>> BEGIN

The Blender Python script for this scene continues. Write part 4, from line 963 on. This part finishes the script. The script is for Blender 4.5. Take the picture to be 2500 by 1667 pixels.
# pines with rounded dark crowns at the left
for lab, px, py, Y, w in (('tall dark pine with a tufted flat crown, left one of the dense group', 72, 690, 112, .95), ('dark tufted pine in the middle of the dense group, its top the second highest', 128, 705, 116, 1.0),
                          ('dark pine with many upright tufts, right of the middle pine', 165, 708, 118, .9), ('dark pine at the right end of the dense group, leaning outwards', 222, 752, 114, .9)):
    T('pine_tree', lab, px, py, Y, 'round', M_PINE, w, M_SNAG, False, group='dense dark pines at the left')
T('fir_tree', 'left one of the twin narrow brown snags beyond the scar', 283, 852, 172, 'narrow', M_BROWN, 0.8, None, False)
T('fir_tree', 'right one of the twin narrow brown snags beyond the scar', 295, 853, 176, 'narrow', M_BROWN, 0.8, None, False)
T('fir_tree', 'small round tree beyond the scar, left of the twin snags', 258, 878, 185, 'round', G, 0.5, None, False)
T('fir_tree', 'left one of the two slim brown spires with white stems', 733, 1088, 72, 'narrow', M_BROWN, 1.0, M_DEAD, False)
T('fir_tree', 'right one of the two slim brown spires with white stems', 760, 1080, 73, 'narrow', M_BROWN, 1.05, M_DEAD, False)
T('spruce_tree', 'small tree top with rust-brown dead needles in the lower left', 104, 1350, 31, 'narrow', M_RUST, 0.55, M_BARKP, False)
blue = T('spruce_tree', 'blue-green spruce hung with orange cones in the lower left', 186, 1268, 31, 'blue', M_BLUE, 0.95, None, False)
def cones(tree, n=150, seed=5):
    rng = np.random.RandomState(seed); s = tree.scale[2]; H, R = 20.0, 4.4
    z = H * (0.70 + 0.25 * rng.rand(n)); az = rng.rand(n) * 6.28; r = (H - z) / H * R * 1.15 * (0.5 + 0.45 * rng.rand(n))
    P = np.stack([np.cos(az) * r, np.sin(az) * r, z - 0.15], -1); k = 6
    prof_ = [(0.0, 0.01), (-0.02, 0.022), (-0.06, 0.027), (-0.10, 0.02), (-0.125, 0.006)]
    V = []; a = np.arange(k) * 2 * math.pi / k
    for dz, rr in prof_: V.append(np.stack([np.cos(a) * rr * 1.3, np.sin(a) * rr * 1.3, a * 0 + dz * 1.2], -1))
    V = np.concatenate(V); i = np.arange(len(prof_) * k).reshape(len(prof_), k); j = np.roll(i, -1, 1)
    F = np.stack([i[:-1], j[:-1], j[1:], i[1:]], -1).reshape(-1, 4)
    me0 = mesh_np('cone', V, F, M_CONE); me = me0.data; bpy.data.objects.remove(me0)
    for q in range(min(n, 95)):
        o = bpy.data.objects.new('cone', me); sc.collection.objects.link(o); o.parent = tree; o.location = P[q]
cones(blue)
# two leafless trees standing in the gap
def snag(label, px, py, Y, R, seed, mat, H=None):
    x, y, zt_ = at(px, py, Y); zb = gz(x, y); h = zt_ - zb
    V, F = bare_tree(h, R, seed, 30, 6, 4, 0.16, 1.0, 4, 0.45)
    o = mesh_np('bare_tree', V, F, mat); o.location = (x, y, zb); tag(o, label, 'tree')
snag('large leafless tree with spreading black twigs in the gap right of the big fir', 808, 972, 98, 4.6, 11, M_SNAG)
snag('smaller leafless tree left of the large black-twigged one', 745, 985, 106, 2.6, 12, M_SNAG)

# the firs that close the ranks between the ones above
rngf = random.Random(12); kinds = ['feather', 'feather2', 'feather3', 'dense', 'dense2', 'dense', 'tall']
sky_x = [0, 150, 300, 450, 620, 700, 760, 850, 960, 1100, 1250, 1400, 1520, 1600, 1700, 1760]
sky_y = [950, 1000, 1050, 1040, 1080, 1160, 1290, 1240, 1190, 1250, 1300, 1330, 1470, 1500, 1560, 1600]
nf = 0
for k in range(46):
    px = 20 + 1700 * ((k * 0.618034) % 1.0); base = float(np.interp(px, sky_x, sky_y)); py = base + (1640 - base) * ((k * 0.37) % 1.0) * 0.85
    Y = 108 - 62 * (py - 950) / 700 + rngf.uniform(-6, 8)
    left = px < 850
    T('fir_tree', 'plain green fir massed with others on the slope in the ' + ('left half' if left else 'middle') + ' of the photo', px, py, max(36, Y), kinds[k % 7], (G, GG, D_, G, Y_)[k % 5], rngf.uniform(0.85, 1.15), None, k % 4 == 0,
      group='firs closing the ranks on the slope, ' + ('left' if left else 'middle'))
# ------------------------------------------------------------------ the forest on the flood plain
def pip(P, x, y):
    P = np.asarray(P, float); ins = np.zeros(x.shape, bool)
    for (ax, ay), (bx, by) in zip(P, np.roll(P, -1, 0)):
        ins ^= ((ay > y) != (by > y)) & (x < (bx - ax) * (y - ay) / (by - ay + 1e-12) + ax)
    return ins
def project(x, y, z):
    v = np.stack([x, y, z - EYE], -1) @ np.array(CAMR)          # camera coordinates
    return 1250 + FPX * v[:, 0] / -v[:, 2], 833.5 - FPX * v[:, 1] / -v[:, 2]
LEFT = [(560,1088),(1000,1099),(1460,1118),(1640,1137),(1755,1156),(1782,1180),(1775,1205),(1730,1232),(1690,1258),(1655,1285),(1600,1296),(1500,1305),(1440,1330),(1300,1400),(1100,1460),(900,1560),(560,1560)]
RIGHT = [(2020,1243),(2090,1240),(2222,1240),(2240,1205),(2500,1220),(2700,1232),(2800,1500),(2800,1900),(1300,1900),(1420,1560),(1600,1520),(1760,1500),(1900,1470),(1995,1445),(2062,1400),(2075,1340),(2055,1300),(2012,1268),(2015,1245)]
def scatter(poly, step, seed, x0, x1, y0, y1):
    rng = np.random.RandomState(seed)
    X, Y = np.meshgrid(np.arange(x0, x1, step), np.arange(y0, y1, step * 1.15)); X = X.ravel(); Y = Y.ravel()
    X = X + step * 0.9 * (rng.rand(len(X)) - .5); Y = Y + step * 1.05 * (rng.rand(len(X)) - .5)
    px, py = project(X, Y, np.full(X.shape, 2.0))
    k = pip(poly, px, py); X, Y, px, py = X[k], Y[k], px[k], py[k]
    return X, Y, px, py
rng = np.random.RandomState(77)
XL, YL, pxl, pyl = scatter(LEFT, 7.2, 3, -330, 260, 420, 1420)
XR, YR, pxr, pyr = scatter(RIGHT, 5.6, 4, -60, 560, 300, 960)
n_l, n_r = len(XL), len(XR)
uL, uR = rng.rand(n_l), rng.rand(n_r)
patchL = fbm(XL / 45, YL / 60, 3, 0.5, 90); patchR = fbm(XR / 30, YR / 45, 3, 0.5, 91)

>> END

Set down the material above again, word for word.

The Blender Python script for this scene continues. Write part 4, from line 963 on. This part finishes the script. The script is for Blender 4.5. Take the picture to be 2500 by 1667 pixels.
# pines with rounded dark crowns at the left
for lab, px, py, Y, w in (('tall dark pine with a tufted flat crown, left one of the dense group', 72, 690, 112, .95), ('dark tufted pine in the middle of the dense group, its top the second highest', 128, 705, 116, 1.0),
                          ('dark pine with many upright tufts, right of the middle pine', 165, 708, 118, .9), ('dark pine at the right end of the dense group, leaning outwards', 222, 752, 114, .9)):
    T('pine_tree', lab, px, py, Y, 'round', M_PINE, w, M_SNAG, False, group='dense dark pines at the left')
T('fir_tree', 'left one of the twin narrow brown snags beyond the scar', 283, 852, 172, 'narrow', M_BROWN, 0.8, None, False)
T('fir_tree', 'right one of the twin narrow brown snags beyond the scar', 295, 853, 176, 'narrow', M_BROWN, 0.8, None, False)
T('fir_tree', 'small round tree beyond the scar, left of the twin snags', 258, 878, 185, 'round', G, 0.5, None, False)
T('fir_tree', 'left one of the two slim brown spires with white stems', 733, 1088, 72, 'narrow', M_BROWN, 1.0, M_DEAD, False)
T('fir_tree', 'right one of the two slim brown spires with white stems', 760, 1080, 73, 'narrow', M_BROWN, 1.05, M_DEAD, False)
T('spruce_tree', 'small tree top with rust-brown dead needles in the lower left', 104, 1350, 31, 'narrow', M_RUST, 0.55, M_BARKP, False)
blue = T('spruce_tree', 'blue-green spruce hung with orange cones in the lower left', 186, 1268, 31, 'blue', M_BLUE, 0.95, None, False)
def cones(tree, n=150, seed=5):
    rng = np.random.RandomState(seed); s = tree.scale[2]; H, R = 20.0, 4.4
    z = H * (0.70 + 0.25 * rng.rand(n)); az = rng.rand(n) * 6.28; r = (H - z) / H * R * 1.15 * (0.5 + 0.45 * rng.rand(n))
    P = np.stack([np.cos(az) * r, np.sin(az) * r, z - 0.15], -1); k = 6
    prof_ = [(0.0, 0.01), (-0.02, 0.022), (-0.06, 0.027), (-0.10, 0.02), (-0.125, 0.006)]
    V = []; a = np.arange(k) * 2 * math.pi / k
    for dz, rr in prof_: V.append(np.stack([np.cos(a) * rr * 1.3, np.sin(a) * rr * 1.3, a * 0 + dz * 1.2], -1))
    V = np.concatenate(V); i = np.arange(len(prof_) * k).reshape(len(prof_), k); j = np.roll(i, -1, 1)
    F = np.stack([i[:-1], j[:-1], j[1:], i[1:]], -1).reshape(-1, 4)
    me0 = mesh_np('cone', V, F, M_CONE); me = me0.data; bpy.data.objects.remove(me0)
    for q in range(min(n, 95)):
        o = bpy.data.objects.new('cone', me); sc.collection.objects.link(o); o.parent = tree; o.location = P[q]
cones(blue)
# two leafless trees standing in the gap
def snag(label, px, py, Y, R, seed, mat, H=None):
    x, y, zt_ = at(px, py, Y); zb = gz(x, y); h = zt_ - zb
    V, F = bare_tree(h, R, seed, 30, 6, 4, 0.16, 1.0, 4, 0.45)
    o = mesh_np('bare_tree', V, F, mat); o.location = (x, y, zb); tag(o, label, 'tree')
snag('large leafless tree with spreading black twigs in the gap right of the big fir', 808, 972, 98, 4.6, 11, M_SNAG)
snag('smaller leafless tree left of the large black-twigged one', 745, 985, 106, 2.6, 12, M_SNAG)

# the firs that close the ranks between the ones above
rngf = random.Random(12); kinds = ['feather', 'feather2', 'feather3', 'dense', 'dense2', 'dense', 'tall']
sky_x = [0, 150, 300, 450, 620, 700, 760, 850, 960, 1100, 1250, 1400, 1520, 1600, 1700, 1760]
sky_y = [950, 1000, 1050, 1040, 1080, 1160, 1290, 1240, 1190, 1250, 1300, 1330, 1470, 1500, 1560, 1600]
nf = 0
for k in range(46):
    px = 20 + 1700 * ((k * 0.618034) % 1.0); base = float(np.interp(px, sky_x, sky_y)); py = base + (1640 - base) * ((k * 0.37) % 1.0) * 0.85
    Y = 108 - 62 * (py - 950) / 700 + rngf.uniform(-6, 8)
    left = px < 850
    T('fir_tree', 'plain green fir massed with others on the slope in the ' + ('left half' if left else 'middle') + ' of the photo', px, py, max(36, Y), kinds[k % 7], (G, GG, D_, G, Y_)[k % 5], rngf.uniform(0.85, 1.15), None, k % 4 == 0,
      group='firs closing the ranks on the slope, ' + ('left' if left else 'middle'))
# ------------------------------------------------------------------ the forest on the flood plain
def pip(P, x, y):
    P = np.asarray(P, float); ins = np.zeros(x.shape, bool)
    for (ax, ay), (bx, by) in zip(P, np.roll(P, -1, 0)):
        ins ^= ((ay > y) != (by > y)) & (x < (bx - ax) * (y - ay) / (by - ay + 1e-12) + ax)
    return ins
def project(x, y, z):
    v = np.stack([x, y, z - EYE], -1) @ np.array(CAMR)          # camera coordinates
    return 1250 + FPX * v[:, 0] / -v[:, 2], 833.5 - FPX * v[:, 1] / -v[:, 2]
LEFT = [(560,1088),(1000,1099),(1460,1118),(1640,1137),(1755,1156),(1782,1180),(1775,1205),(1730,1232),(1690,1258),(1655,1285),(1600,1296),(1500,1305),(1440,1330),(1300,1400),(1100,1460),(900,1560),(560,1560)]
RIGHT = [(2020,1243),(2090,1240),(2222,1240),(2240,1205),(2500,1220),(2700,1232),(2800,1500),(2800,1900),(1300,1900),(1420,1560),(1600,1520),(1760,1500),(1900,1470),(1995,1445),(2062,1400),(2075,1340),(2055,1300),(2012,1268),(2015,1245)]
def scatter(poly, step, seed, x0, x1, y0, y1):
    rng = np.random.RandomState(seed)
    X, Y = np.meshgrid(np.arange(x0, x1, step), np.arange(y0, y1, step * 1.15)); X = X.ravel(); Y = Y.ravel()
    X = X + step * 0.9 * (rng.rand(len(X)) - .5); Y = Y + step * 1.05 * (rng.rand(len(X)) - .5)
    px, py = project(X, Y, np.full(X.shape, 2.0))
    k = pip(poly, px, py); X, Y, px, py = X[k], Y[k], px[k], py[k]
    return X, Y, px, py
rng = np.random.RandomState(77)
XL, YL, pxl, pyl = scatter(LEFT, 7.2, 3, -330, 260, 420, 1420)
XR, YR, pxr, pyr = scatter(RIGHT, 5.6, 4, -60, 560, 300, 960)
n_l, n_r = len(XL), len(XR)
uL, uR = rng.rand(n_l), rng.rand(n_r)
patchL = fbm(XL / 45, YL / 60, 3, 0.5, 90); patchR = fbm(XR / 30, YR / 45, 3, 0.5, 91)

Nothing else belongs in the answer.